To the layman, the upward trend in European unemployment is related to the slowdown in economic growth. We argue that the layman's view is correct. The increase in European unemployment and the slowdown in economic growth are related because they stem from a common cause: an excessively high cost of labor. In Europe, labor costs have gone up for many reasons, but one is particularly easy to identify: higher taxes on labor. If wages are set by strong and centralized trade unions, an increase in labor taxes is shifted onto higher real wages. This has two effects. First, it reduces labor demand and thus creates unemployment. Second, as firms substitute capital for labor, the marginal product of capital falls; over long periods of time, this in turn diminishes the incentive to accumulate and thus to grow.

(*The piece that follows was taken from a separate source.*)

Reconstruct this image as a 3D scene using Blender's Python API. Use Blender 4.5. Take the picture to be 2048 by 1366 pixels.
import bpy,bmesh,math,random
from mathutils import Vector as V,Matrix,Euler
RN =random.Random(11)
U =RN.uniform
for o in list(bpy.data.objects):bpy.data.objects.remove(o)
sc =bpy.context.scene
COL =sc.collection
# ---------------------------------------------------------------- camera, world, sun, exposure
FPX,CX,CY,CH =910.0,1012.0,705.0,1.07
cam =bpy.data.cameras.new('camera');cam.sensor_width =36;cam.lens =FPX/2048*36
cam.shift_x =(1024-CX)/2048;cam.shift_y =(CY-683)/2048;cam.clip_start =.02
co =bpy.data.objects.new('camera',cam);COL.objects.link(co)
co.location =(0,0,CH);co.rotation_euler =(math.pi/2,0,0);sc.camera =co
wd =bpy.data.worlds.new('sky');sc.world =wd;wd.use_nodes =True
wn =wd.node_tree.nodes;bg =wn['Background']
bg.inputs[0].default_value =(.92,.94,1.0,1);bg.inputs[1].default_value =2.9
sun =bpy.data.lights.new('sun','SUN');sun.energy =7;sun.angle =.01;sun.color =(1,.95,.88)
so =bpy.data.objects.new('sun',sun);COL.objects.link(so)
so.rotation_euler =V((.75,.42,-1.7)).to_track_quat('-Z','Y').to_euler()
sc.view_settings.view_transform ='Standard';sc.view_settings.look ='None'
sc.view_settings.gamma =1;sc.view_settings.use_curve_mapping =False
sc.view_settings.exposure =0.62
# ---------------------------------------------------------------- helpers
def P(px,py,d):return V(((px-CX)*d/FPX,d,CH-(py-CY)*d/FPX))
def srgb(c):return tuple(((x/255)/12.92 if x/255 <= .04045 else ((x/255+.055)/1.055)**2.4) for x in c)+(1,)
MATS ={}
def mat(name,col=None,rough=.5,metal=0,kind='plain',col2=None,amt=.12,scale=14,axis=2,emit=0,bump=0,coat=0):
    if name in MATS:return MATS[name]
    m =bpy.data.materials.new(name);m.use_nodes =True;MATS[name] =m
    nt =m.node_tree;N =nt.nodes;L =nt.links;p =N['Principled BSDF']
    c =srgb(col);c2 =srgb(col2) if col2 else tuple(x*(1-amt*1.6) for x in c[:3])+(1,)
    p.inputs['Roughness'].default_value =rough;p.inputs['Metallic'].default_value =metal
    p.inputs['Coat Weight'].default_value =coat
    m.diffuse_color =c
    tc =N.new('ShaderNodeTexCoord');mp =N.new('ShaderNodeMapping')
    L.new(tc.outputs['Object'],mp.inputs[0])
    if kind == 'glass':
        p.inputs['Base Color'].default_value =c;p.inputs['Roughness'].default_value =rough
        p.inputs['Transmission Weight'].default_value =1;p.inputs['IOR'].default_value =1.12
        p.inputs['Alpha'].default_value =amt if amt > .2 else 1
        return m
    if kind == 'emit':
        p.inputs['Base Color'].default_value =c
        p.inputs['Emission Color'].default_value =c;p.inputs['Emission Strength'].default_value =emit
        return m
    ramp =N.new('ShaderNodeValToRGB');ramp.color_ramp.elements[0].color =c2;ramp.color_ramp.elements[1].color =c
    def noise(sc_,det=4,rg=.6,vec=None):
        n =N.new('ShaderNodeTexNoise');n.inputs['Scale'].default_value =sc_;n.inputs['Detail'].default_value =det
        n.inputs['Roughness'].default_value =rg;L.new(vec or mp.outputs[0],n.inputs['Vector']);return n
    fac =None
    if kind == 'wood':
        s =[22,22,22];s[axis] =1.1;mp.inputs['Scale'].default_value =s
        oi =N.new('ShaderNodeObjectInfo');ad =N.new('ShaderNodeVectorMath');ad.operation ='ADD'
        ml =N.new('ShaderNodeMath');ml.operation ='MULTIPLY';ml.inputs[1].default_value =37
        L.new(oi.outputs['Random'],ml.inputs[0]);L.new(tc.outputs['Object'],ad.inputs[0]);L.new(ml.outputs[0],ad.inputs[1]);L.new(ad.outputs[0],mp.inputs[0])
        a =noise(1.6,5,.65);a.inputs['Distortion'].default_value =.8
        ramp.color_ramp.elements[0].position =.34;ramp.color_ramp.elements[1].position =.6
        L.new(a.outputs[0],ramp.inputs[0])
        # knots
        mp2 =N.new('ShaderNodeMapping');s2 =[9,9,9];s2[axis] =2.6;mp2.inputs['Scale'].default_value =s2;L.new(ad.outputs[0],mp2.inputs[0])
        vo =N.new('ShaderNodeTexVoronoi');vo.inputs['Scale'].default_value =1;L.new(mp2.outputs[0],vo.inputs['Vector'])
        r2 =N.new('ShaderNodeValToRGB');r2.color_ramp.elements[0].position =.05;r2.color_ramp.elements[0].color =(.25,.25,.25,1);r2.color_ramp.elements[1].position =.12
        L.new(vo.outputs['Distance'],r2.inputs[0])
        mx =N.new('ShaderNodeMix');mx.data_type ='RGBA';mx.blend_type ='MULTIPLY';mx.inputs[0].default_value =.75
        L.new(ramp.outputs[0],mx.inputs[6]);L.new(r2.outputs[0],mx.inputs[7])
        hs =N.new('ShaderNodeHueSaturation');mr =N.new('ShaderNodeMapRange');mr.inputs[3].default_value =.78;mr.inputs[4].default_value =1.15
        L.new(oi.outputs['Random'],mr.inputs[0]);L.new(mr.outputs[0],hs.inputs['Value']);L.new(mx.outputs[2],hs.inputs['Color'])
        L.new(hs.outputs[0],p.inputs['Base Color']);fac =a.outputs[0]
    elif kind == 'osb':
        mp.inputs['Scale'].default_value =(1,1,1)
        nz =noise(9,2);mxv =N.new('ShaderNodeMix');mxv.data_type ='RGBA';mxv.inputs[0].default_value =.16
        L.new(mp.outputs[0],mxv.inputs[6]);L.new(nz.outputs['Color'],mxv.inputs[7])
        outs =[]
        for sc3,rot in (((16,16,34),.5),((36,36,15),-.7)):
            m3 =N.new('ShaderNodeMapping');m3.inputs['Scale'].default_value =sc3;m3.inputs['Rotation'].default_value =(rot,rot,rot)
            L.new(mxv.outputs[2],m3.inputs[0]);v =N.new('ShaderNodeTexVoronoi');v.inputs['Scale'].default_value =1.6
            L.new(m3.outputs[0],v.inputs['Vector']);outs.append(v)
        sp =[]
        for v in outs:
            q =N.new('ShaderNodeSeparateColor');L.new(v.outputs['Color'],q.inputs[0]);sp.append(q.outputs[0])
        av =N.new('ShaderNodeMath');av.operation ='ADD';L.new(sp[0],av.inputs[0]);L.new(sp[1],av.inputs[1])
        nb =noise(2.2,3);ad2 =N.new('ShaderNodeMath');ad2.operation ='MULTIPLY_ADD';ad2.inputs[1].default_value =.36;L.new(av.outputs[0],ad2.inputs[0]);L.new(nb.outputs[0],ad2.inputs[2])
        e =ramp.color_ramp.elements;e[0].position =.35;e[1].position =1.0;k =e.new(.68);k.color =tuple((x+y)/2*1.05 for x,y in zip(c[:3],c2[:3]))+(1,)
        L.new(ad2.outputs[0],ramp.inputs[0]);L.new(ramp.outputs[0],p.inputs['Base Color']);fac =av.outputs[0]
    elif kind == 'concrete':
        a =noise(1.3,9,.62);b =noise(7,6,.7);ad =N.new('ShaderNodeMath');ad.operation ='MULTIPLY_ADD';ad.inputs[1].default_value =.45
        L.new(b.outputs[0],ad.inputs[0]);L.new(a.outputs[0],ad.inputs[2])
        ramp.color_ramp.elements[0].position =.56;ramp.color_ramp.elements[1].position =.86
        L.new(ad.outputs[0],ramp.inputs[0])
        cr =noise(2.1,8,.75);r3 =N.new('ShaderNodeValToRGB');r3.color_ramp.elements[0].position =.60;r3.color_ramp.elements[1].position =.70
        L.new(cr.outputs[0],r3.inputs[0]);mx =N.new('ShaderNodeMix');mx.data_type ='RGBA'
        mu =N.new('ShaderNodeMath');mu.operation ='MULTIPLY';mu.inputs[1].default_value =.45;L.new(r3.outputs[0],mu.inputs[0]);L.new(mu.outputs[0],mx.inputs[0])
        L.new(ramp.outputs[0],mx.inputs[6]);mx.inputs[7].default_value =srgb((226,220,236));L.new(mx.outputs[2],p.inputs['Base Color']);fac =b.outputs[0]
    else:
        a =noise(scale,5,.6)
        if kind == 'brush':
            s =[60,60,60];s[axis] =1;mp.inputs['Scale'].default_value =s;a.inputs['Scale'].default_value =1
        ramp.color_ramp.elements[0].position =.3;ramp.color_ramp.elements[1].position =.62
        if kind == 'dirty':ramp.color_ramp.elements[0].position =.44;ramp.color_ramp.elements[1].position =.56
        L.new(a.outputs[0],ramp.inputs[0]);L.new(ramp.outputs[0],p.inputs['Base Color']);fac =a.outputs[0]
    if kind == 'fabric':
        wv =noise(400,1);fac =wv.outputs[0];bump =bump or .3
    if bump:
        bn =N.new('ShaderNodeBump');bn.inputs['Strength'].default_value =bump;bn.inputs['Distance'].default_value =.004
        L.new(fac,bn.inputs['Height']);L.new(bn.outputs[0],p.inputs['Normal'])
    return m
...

Thus high unemployment is associated with low growth rates. The model also predicts that the effect of labor taxation differs sharply in countries with different labor market institutions. We test these predictions on data for 14 industrial countries between 1965 and 1991 and find striking support for them. In particular, labor taxes have a strong positive effect on unemployment only in Europe and not in other industrial countries. The observed rise of 9.4 percentage points in labor tax rates can account for a reduction of the EU growth rate of about 0.4 percentage points a year--about one third of the observed reduction in growth between 1965-75 and 1976-91--and a rise in unemployment of about 4 percentage points.